>> Start Recorded data

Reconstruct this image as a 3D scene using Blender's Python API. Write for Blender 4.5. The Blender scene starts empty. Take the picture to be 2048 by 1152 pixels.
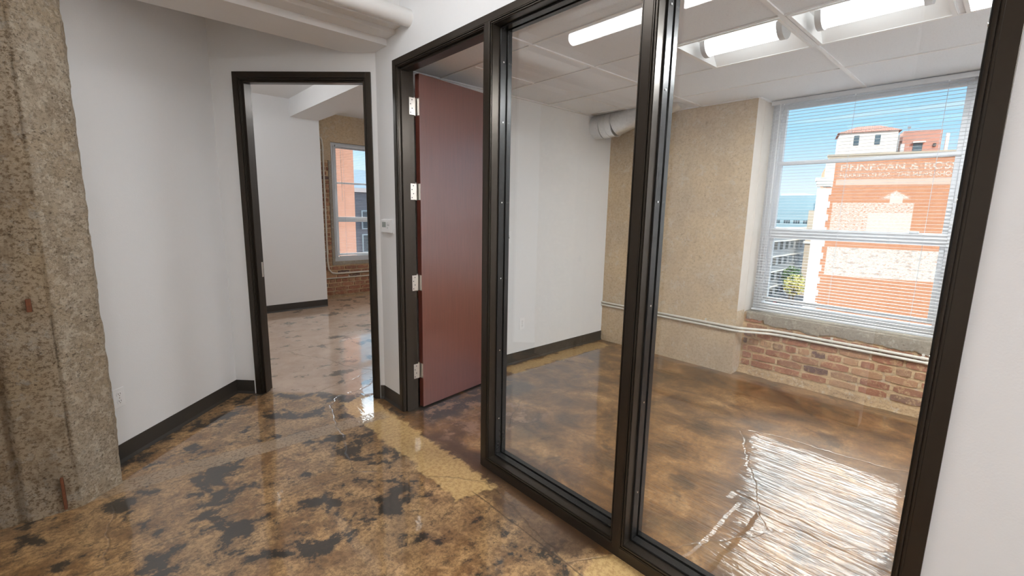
import bpy, bmesh, math, random
from mathutils import Vector, Matrix, noise
R = math.radians
PI = math.pi
S2 = math.sqrt(.5)
random.seed(7)
sc = bpy.context.scene
col = sc.collection

# ------------------------------------------------------------------ camera
HCAM = 1.51
yaw, pitch, roll = R(42.2), R(9.5), R(-1.07)
fw = Vector((math.sin(yaw)*math.cos(pitch), math.cos(yaw)*math.cos(pitch), -math.sin(pitch)))
rt = Vector((math.cos(yaw), -math.sin(yaw), 0))
dn = fw.cross(rt)
r2 = math.cos(roll)*rt + math.sin(roll)*dn
d2 = -math.sin(roll)*rt + math.cos(roll)*dn
cd = bpy.data.cameras.new('camera'); cam = bpy.data.objects.new('camera', cd); col.objects.link(cam)
cam.matrix_world = Matrix(((r2.x, -d2.x, -fw.x, 0), (r2.y, -d2.y, -fw.y, 0), (r2.z, -d2.z, -fw.z, HCAM), (0, 0, 0, 1)))
cd.sensor_width = 36; cd.lens = 908/2048*36; cd.clip_start = .02; cd.clip_end = 2000
sc.camera = cam

# ------------------------------------------------------------------ view, world, sun
vs = sc.view_settings
vs.view_transform = 'Standard'; vs.look = 'None'; vs.gamma = 1; vs.use_curve_mapping = False
vs.exposure = 0.18
sc.cycles.max_bounces = 12; sc.cycles.diffuse_bounces = 6; sc.cycles.glossy_bounces = 5
sc.cycles.transparent_max_bounces = 24; sc.cycles.sample_clamp_indirect = 6
sc.cycles.caustics_reflective = False; sc.cycles.caustics_refractive = False

class NT:
    def __init__(s, t): s.t = t; s.t.nodes.clear()
    def n(s, kind, **kw):
        nd = s.t.nodes.new(kind)
        for k, v in kw.items():
            if k.startswith('i_'):
                key = k[2:]; key = int(key) if key.isdigit() else key.replace('_', ' ')
                s.put(nd.inputs[key], v)
            else: setattr(nd, k, v)
        return nd
    def put(s, inp, v):
        if isinstance(v, bpy.types.NodeSocket): s.t.links.new(v, inp)
        elif isinstance(v, bpy.types.Node): s.t.links.new(v.outputs[0], inp)
        else:
            if hasattr(inp.default_value, '__len__') and not hasattr(v, '__len__'): v = (v,)*len(inp.default_value)
            if hasattr(v, '__len__') and len(v) == 3 and len(inp.default_value) == 4: v = (*v, 1)
            inp.default_value = v
    def math(s, op, a, b=0.0, c=None, clamp=False):
        nd = s.t.nodes.new('ShaderNodeMath'); nd.operation = op; nd.use_clamp = clamp
        s.put(nd.inputs[0], a); s.put(nd.inputs[1], b)
        if c is not None: s.put(nd.inputs[2], c)
        return nd.outputs[0]
    def mix(s, f, a, b, blend='MIX'):
        nd = s.t.nodes.new('ShaderNodeMix'); nd.data_type = 'RGBA'; nd.blend_type = blend
        s.put(nd.inputs[0], f); s.put(nd.inputs[6], a); s.put(nd.inputs[7], b)
        return nd.outputs[2]
    def ramp(s, f, pts, interp='LINEAR'):
        nd = s.t.nodes.new('ShaderNodeValToRGB'); cr = nd.color_ramp; cr.interpolation = interp
        while len(cr.elements) < len(pts): cr.elements.new(.5)
        for e, (p, c) in zip(cr.elements, pts):
            e.position = p; e.color = (c, c, c, 1) if not hasattr(c, '__len__') else (*c[:3], 1)
        s.put(nd.inputs[0], f); return nd.outputs[0]
    def sstep(s, x, a, b):
        nd = s.t.nodes.new('ShaderNodeMapRange'); nd.interpolation_type = 'SMOOTHSTEP'
        s.put(nd.inputs[0], x); s.put(nd.inputs[1], a); s.put(nd.inputs[2], b); nd.inputs[3].default_value = 0; nd.inputs[4].default_value = 1
        return nd.outputs[0]
    def noise(s, vec, scale, detail=4, rough=.5, dist=0, out=0):
        nd = s.n('ShaderNodeTexNoise'); s.put(nd.inputs['Vector'], vec)
        nd.inputs['Scale'].default_value = scale; nd.inputs['Detail'].default_value = detail
        nd.inputs['Roughness'].default_value = rough; nd.inputs['Distortion'].default_value = dist
        return nd.outputs[out]
    def vscale(s, vec, sx, sy, sz, off=(0, 0, 0)):
        nd = s.n('ShaderNodeMapping'); s.put(nd.inputs[0], vec); nd.inputs['Scale'].default_value = (sx, sy, sz); nd.inputs['Location'].default_value = off
        return nd.outputs[0]

W = bpy.data.worlds.new('sky'); sc.world = W; W.use_nodes = True
w = NT(W.node_tree)
tc = w.n('ShaderNodeTexCoord')
sp = w.n('ShaderNodeSeparateXYZ', i_0=tc.outputs['Generated'])
elev = sp.outputs[2]
skyc = w.ramp(w.math('ADD', elev, 0), [(0, (.78, .83, .88)), (.06, (.64, .77, .90)), (.15, (.34, .64, .90)), (1, (.28, .55, .85))])
cl = w.noise(w.vscale(tc.outputs['Generated'], 1.2, 1.2, 14), 2.2, 5, .55)
cl = w.sstep(cl, .55, .72)
skyc = w.mix(w.math('MULTIPLY', cl, .35), skyc, (.92, .93, .95))
# made-up bright cloud bank, out of view, brightening the windows' floor reflections
high = w.math('MULTIPLY', w.sstep(elev, .32, .46), w.sstep(w.math('ADD', w.math('MULTIPLY', sp.outputs[0], .75), w.math('MULTIPLY', sp.outputs[1], .66)), .15, .40))
gnd = w.sstep(elev, -.02, -.04)
skyc = w.mix(high, skyc, (1, .99, .97))
skyc = w.mix(gnd, skyc, (.35, .34, .33))
strength = w.math('ADD', 1.25, w.math('MULTIPLY', high, 13.0))
bg = w.n('ShaderNodeBackground', i_Color=skyc, i_Strength=strength)
w.n('ShaderNodeOutputWorld', i_Surface=bg)

sd = bpy.data.lights.new('sun', 'SUN'); sd.energy = 4.2; sd.angle = R(.6); sd.color = (1, .95, .87)
so = bpy.data.objects.new('sun', sd); col.objects.link(so)
so.rotation_euler = Vector((-.70, -.62, .62)).to_track_quat('Z', 'Y').to_euler()
so.location = (-20, -20, 30)

def portal(loc, rot, sx, sy):
    l = bpy.data.lights.new('window_daylight', 'AREA'); l.shape = 'RECTANGLE'; l.size = sx; l.size_y = sy
    l.cycles.is_portal = True
    o = bpy.data.objects.new('window_daylight', l); col.objects.link(o); o.location = loc; o.rotation_euler = rot
portal((4.87, 1.0, 1.58), (0, R(90), 0), 2.1, 1.5)     # office window
portal((3.62, 8.0, 1.6), (R(-90), 0, 0), 1.5, 2.1)     # back room window

# ------------------------------------------------------------------ materials
def mat(name):
    m = bpy.data.materials.new(name); m.use_nodes = True
    t = NT(m.node_tree); out = t.n('ShaderNodeOutputMaterial')
    p = t.n('ShaderNodeBsdfPrincipled'); t.put(out.inputs[0], p)
    return m, t, p, out
def bump(t, p, h, strength=.3, dist=.01, coat=False):
    b = t.n('ShaderNodeBump'); b.inputs['Strength'].default_value = strength; b.inputs['Distance'].default_value = dist
    t.put(b.inputs['Height'], h); t.put(p.inputs['Normal'], b.outputs[0])
    if coat: t.put(p.inputs['Coat Normal'], b.outputs[0])
def pos(t): return t.n('ShaderNodeNewGeometry').outputs['Position']
def simple(name, c, rough=.5, metal=0, grain=None, gs=40, var=.12, **kw):
    m, t, p, o = mat(name)
    P = pos(t)
    nz = t.noise(P, gs, 3)
    dark = tuple(x*(1-var) for x in c)
    t.put(p.inputs['Base Color'], t.mix(nz, c, dark))
    p.inputs['Roughness'].default_value = rough; p.inputs['Metallic'].default_value = metal
    if grain: bump(t, p, t.noise(P, gs*4, 3), grain, .002)
    for k, v in kw.items(): p.inputs[k.replace('_', ' ')].default_value = v
    return m
M = {}
M['white'] = simple('white_wall_paint', (.80, .80, .80), .6, grain=.25, gs=45, var=.015)
M['white_soft'] = simple('white_ceiling_paint', (.80, .79, .78), .7, grain=.2, gs=30, var=.02)
M['base'] = simple('dark_rubber_base', (.040, .034, .028), .42, gs=12, var=.25)
M['bronze'] = simple('dark_bronze_metal', (.046, .036, .027), .28, .6, gs=60, var=.15)
M['seal'] = simple('black_glazing_stop', (.030, .029, .028), .25, .4, gs=60)
M['nickel'] = simple('satin_nickel', (.78, .74, .68), .28, 1.0, gs=90, var=.1)
M['screw'] = simple('screw_steel', (.85, .85, .85), .2, 1.0)
M['vinyl'] = simple('white_vinyl_shaded', (.64, .65, .67), .35, var=.02)  # white vinyl, greyed so the frames carry their backlit shade
M['slat'] = simple('white_slat_metal_shaded', (.58, .59, .61), .4, var=.02)  # white slats, darkened in colour to look backlit
M['cord'] = simple('blind_cord', (.55, .56, .60), .7)
M['plastic'] = simple('white_plastic', (.86, .86, .86), .35, var=.01)
M['slot'] = simple('dark_slot', (.06, .06, .06), .6)
M['lcd'] = simple('grey_display', (.34, .37, .35), .25)
M['pipe'] = simple('off_white_conduit_paint', (.72, .68, .60), .4, .1, gs=20, var=.12)
M['pipew'] = simple('white_painted_pipe', (.80, .79, .77), .45, var=.02)
M['plate'] = simple('ceiling_grid_metal', (.86, .86, .86), .4, var=.02)
M['pan'] = simple('white_fixture_pan', (.88, .88, .87), .4, var=.01)
M['cap'] = simple('grey_end_cap', (.62, .62, .62), .35, .2)
M['rust'] = simple('rust', (.22, .075, .03), .8, gs=80, var=.6)
M['dark'] = simple('dark_glass_window', (.05, .08, .10), .15, var=.4, gs=.5)

def galvanised():
    m, t, p, o = mat('galvanised_steel'); P = pos(t)
    v = t.n('ShaderNodeTexVoronoi', i_Vector=P, i_Scale=60)
    t.put(p.inputs['Base Color'], t.mix(t.math('MULTIPLY', v.outputs[1], .5), (.86, .87, .88), (.66, .68, .70)))
    p.inputs['Metallic'].default_value = .9; p.inputs['Roughness'].default_value = .3
    return m
M['galv'] = galvanised()

def emit(name, c, s):
    m = bpy.data.materials.new(name); m.use_nodes = True; t = NT(m.node_tree)
    e = t.n('ShaderNodeEmission', i_Color=(*c, 1), i_Strength=s); t.n('ShaderNodeOutputMaterial', i_Surface=e)
    return m
M['lens'] = emit('glowing_lens', (.94, .97, 1), 4.5)
M['lens4'] = emit('added_fill_lens', (.94, .97, 1), 200.0)  # strong emission for the added office fill fixtures
M['lens2'] = emit('glowing_tube', (.94, .97, 1), 24.0)
M['lens3'] = emit('added_fill_tube', (.94, .97, 1), 150.0)  # strong emission for the added hall fill tubes

def glass(q=1.55):
    m = bpy.data.materials.new('clear_glass'); m.use_nodes = True; t = NT(m.node_tree)
    g = t.n('ShaderNodeNewGeometry')
    ior = t.math('ADD', q, t.math('MULTIPLY', g.outputs['Backfacing'], 1/q-q))
    fr = t.n('ShaderNodeFresnel', i_IOR=ior)
    tr = t.n('ShaderNodeBsdfTransparent', i_Color=(.975, .985, .98, 1))
    gl = t.n('ShaderNodeBsdfGlossy', i_Roughness=0.0, i_Color=(1, 1, 1, 1))
    mx = t.n('ShaderNodeMixShader', i_0=fr.outputs[0], i_1=tr, i_2=gl)
    t.n('ShaderNodeOutputMaterial', i_Surface=mx)
    return m
M['glass'] = glass()
M['winglass'] = glass(1.22)

def door_wood():
    m, t, p, o = mat('mahogany_veneer'); P = pos(t)
    g = t.noise(t.vscale(P, 60, 60, 2.2), 1.6, 5, .6, .4)
    g2 = t.noise(t.vscale(P, 300, 300, 6), 1, 3)
    c = t.mix(g, (.175, .044, .027), (.098, .024, .015))
    c = t.mix(t.math('MULTIPLY', g2, .35), c, (.055, .015, .010))
    t.put(p.inputs['Base Color'], c)
    p.inputs['Roughness'].default_value = .42; p.inputs['Coat Weight'].default_value = 1.0; p.inputs['Coat Roughness'].default_value = .24; p.inputs['Coat IOR'].default_value = 1.9
    bump(t, p, g2, .06, .002)
    return m
M['wood'] = door_wood()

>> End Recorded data

*Exercise:* Restate only the lines running from the start of the material above through the line containing "sc.cycles.caustics_reflective = False;", ends included. No pictures.

*Right answer:*
Reconstruct this image as a 3D scene using Blender's Python API. Write for Blender 4.5. The Blender scene starts empty. Take the picture to be 2048 by 1152 pixels.
import bpy, bmesh, math, random
from mathutils import Vector, Matrix, noise
R = math.radians
PI = math.pi
S2 = math.sqrt(.5)
random.seed(7)
sc = bpy.context.scene
col = sc.collection

# ------------------------------------------------------------------ camera
HCAM = 1.51
yaw, pitch, roll = R(42.2), R(9.5), R(-1.07)
fw = Vector((math.sin(yaw)*math.cos(pitch), math.cos(yaw)*math.cos(pitch), -math.sin(pitch)))
rt = Vector((math.cos(yaw), -math.sin(yaw), 0))
dn = fw.cross(rt)
r2 = math.cos(roll)*rt + math.sin(roll)*dn
d2 = -math.sin(roll)*rt + math.cos(roll)*dn
cd = bpy.data.cameras.new('camera'); cam = bpy.data.objects.new('camera', cd); col.objects.link(cam)
cam.matrix_world = Matrix(((r2.x, -d2.x, -fw.x, 0), (r2.y, -d2.y, -fw.y, 0), (r2.z, -d2.z, -fw.z, HCAM), (0, 0, 0, 1)))
cd.sensor_width = 36; cd.lens = 908/2048*36; cd.clip_start = .02; cd.clip_end = 2000
sc.camera = cam

# ------------------------------------------------------------------ view, world, sun
vs = sc.view_settings
vs.view_transform = 'Standard'; vs.look = 'None'; vs.gamma = 1; vs.use_curve_mapping = False
vs.exposure = 0.18
sc.cycles.max_bounces = 12; sc.cycles.diffuse_bounces = 6; sc.cycles.glossy_bounces = 5
sc.cycles.transparent_max_bounces = 24; sc.cycles.sample_clamp_indirect = 6
sc.cycles.caustics_reflective = False; sc.cycles.caustics_refractive = False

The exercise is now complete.